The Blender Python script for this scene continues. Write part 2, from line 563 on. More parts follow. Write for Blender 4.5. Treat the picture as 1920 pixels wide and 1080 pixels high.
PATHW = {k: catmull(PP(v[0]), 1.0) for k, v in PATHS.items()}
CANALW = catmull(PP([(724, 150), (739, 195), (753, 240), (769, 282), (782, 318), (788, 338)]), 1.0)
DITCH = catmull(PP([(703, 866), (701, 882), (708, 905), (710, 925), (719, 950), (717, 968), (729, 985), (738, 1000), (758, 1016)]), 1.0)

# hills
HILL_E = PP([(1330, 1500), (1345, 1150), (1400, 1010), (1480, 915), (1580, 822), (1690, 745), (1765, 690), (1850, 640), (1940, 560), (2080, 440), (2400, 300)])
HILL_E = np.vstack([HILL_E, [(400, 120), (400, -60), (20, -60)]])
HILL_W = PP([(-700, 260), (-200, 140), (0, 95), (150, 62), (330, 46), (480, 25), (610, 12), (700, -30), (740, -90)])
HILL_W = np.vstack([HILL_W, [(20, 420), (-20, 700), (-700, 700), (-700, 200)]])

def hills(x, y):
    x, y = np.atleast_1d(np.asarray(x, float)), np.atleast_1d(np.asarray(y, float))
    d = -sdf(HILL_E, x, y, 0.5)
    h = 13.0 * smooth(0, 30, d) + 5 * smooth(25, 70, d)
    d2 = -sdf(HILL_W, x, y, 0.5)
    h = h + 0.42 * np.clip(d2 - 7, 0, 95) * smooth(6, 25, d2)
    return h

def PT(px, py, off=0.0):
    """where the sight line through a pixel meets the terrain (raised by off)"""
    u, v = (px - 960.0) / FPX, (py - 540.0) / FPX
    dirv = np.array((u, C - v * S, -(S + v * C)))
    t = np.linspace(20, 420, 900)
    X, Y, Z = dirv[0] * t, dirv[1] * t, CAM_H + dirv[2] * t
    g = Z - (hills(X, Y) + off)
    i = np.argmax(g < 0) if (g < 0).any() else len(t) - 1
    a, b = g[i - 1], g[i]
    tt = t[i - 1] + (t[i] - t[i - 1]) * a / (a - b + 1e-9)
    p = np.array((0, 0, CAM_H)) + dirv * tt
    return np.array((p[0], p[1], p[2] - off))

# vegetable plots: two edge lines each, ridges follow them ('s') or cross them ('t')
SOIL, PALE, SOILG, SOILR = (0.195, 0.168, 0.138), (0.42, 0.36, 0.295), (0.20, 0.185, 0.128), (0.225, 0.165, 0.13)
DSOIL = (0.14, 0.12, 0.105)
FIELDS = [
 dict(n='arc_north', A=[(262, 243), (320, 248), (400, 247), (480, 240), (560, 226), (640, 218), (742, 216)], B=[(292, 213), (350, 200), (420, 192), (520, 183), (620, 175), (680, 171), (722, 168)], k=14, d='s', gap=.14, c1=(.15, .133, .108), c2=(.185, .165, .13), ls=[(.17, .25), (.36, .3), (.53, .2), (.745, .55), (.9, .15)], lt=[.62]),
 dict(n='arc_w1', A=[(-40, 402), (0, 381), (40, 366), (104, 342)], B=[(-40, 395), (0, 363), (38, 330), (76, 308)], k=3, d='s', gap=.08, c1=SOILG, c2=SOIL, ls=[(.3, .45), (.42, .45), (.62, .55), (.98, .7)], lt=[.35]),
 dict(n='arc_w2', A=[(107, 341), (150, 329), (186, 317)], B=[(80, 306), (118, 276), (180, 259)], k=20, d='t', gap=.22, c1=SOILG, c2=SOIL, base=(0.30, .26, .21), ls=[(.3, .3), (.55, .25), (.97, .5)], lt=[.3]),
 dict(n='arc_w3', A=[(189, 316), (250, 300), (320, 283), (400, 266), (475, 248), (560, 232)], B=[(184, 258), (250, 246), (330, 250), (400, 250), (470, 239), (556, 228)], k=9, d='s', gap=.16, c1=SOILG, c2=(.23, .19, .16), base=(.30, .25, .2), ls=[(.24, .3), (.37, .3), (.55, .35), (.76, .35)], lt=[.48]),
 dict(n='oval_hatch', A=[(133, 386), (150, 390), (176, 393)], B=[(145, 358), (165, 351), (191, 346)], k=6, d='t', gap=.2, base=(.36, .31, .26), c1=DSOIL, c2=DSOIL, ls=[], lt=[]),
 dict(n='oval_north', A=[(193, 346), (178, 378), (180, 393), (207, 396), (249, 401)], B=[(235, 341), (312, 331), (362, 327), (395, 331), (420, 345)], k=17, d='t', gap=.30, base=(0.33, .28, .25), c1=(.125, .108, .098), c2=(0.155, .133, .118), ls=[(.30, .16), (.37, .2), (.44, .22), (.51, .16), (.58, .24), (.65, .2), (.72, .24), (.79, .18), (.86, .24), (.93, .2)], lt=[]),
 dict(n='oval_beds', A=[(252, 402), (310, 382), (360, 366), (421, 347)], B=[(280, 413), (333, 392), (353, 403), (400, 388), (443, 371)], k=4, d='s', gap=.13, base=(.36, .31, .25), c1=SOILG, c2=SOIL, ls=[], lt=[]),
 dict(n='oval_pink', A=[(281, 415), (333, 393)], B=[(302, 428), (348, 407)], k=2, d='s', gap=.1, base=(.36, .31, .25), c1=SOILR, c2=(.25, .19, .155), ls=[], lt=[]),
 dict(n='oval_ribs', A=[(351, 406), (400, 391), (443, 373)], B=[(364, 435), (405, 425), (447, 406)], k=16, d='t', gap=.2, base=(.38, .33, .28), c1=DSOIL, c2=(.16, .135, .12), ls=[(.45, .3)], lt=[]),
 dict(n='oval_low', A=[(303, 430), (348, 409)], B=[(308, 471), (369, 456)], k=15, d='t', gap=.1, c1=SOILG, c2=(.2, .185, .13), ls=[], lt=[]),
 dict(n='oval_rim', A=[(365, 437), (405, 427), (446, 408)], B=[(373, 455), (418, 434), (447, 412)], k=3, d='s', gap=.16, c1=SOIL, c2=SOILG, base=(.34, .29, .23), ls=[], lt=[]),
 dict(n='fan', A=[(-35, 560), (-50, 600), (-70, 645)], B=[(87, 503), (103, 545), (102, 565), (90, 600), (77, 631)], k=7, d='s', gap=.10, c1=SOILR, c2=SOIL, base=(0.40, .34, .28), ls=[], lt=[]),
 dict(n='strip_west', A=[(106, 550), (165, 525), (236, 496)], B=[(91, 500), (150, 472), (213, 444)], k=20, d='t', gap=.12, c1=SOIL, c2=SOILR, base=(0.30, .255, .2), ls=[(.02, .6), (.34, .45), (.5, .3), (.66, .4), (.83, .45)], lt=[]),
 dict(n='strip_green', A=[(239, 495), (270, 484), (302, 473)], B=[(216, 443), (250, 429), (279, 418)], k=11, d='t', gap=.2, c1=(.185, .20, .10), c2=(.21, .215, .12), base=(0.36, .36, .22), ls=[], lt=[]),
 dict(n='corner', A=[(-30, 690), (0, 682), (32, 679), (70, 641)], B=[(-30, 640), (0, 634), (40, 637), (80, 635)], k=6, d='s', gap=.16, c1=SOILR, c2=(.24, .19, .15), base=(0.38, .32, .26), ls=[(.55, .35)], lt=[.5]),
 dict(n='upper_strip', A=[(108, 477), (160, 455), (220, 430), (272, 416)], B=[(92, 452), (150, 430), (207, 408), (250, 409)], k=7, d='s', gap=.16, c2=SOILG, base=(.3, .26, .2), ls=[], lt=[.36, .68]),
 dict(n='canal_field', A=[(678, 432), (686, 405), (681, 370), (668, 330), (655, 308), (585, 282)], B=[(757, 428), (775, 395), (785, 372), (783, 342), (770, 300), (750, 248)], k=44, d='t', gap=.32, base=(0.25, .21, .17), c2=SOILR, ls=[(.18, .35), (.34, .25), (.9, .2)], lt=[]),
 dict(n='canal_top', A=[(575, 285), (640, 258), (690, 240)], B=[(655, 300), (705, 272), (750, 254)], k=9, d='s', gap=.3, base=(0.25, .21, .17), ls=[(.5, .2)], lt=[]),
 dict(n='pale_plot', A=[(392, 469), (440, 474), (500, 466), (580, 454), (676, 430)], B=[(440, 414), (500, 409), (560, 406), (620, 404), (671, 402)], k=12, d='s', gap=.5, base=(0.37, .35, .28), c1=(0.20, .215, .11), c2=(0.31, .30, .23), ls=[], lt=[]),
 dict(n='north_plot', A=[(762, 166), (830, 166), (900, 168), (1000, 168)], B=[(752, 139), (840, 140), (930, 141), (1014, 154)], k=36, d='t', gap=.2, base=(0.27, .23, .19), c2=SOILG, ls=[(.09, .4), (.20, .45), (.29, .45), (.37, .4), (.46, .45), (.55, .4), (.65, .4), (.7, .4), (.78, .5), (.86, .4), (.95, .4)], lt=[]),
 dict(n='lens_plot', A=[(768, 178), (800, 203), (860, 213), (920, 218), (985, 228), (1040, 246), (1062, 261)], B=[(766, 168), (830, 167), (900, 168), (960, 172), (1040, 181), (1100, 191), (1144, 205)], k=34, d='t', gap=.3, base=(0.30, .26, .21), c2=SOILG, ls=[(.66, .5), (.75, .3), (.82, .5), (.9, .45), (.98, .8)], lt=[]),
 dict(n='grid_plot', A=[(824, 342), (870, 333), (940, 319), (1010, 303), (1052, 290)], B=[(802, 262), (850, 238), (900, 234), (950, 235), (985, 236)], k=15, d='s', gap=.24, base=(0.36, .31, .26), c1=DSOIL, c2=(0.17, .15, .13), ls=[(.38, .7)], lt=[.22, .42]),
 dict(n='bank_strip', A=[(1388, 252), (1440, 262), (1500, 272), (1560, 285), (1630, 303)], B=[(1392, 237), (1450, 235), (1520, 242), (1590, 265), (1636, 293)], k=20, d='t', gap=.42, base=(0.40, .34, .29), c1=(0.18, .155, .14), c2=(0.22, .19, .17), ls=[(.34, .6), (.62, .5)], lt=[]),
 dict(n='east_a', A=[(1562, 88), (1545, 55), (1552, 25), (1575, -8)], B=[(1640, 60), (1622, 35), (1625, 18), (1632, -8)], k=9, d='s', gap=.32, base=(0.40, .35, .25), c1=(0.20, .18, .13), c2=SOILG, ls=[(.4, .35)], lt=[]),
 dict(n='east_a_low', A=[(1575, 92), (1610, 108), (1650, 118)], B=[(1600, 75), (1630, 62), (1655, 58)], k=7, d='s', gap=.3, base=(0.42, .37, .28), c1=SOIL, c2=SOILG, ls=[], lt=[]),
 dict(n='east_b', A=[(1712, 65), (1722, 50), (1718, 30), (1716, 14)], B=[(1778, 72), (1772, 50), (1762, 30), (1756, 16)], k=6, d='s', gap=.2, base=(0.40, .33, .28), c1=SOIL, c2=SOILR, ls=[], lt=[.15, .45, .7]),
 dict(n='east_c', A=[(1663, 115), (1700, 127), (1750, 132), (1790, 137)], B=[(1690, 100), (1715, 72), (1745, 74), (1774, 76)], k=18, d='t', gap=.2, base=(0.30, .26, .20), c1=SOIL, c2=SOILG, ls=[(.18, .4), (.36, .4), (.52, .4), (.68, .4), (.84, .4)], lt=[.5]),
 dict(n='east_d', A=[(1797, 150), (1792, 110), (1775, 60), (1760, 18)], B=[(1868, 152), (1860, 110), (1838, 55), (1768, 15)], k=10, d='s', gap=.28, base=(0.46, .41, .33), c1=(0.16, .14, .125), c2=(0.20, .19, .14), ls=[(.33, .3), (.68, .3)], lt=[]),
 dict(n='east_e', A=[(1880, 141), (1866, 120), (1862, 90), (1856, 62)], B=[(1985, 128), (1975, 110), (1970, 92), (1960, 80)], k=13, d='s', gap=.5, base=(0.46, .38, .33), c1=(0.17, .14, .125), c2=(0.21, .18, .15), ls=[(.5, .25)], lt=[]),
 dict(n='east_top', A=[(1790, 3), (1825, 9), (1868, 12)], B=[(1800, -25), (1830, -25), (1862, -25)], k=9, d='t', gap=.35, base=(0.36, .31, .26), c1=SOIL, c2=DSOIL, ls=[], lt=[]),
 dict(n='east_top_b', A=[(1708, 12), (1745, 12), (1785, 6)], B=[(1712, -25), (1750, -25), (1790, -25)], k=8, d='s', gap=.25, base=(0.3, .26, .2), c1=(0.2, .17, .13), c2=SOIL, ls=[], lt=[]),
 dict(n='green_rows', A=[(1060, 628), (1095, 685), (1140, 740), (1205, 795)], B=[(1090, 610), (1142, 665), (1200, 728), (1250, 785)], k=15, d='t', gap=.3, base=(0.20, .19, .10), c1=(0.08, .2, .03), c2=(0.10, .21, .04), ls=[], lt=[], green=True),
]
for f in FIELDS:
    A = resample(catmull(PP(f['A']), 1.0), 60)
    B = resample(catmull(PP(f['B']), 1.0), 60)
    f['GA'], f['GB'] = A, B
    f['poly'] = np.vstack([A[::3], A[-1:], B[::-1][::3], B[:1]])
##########
Stated exercise => The lines from the top of the data above down to the line containing "return np.array((p[0], p[1], p[2] - off))" are to be copied exactly; no other line should appear.

Solution for this problem =>
The Blender Python script for this scene continues. Write part 2, from line 563 on. More parts follow. Write for Blender 4.5. Treat the picture as 1920 pixels wide and 1080 pixels high.
PATHW = {k: catmull(PP(v[0]), 1.0) for k, v in PATHS.items()}
CANALW = catmull(PP([(724, 150), (739, 195), (753, 240), (769, 282), (782, 318), (788, 338)]), 1.0)
DITCH = catmull(PP([(703, 866), (701, 882), (708, 905), (710, 925), (719, 950), (717, 968), (729, 985), (738, 1000), (758, 1016)]), 1.0)

# hills
HILL_E = PP([(1330, 1500), (1345, 1150), (1400, 1010), (1480, 915), (1580, 822), (1690, 745), (1765, 690), (1850, 640), (1940, 560), (2080, 440), (2400, 300)])
HILL_E = np.vstack([HILL_E, [(400, 120), (400, -60), (20, -60)]])
HILL_W = PP([(-700, 260), (-200, 140), (0, 95), (150, 62), (330, 46), (480, 25), (610, 12), (700, -30), (740, -90)])
HILL_W = np.vstack([HILL_W, [(20, 420), (-20, 700), (-700, 700), (-700, 200)]])

def hills(x, y):
    x, y = np.atleast_1d(np.asarray(x, float)), np.atleast_1d(np.asarray(y, float))
    d = -sdf(HILL_E, x, y, 0.5)
    h = 13.0 * smooth(0, 30, d) + 5 * smooth(25, 70, d)
    d2 = -sdf(HILL_W, x, y, 0.5)
    h = h + 0.42 * np.clip(d2 - 7, 0, 95) * smooth(6, 25, d2)
    return h

def PT(px, py, off=0.0):
    """where the sight line through a pixel meets the terrain (raised by off)"""
    u, v = (px - 960.0) / FPX, (py - 540.0) / FPX
    dirv = np.array((u, C - v * S, -(S + v * C)))
    t = np.linspace(20, 420, 900)
    X, Y, Z = dirv[0] * t, dirv[1] * t, CAM_H + dirv[2] * t
    g = Z - (hills(X, Y) + off)
    i = np.argmax(g < 0) if (g < 0).any() else len(t) - 1
    a, b = g[i - 1], g[i]
    tt = t[i - 1] + (t[i] - t[i - 1]) * a / (a - b + 1e-9)
    p = np.array((0, 0, CAM_H)) + dirv * tt
    return np.array((p[0], p[1], p[2] - off))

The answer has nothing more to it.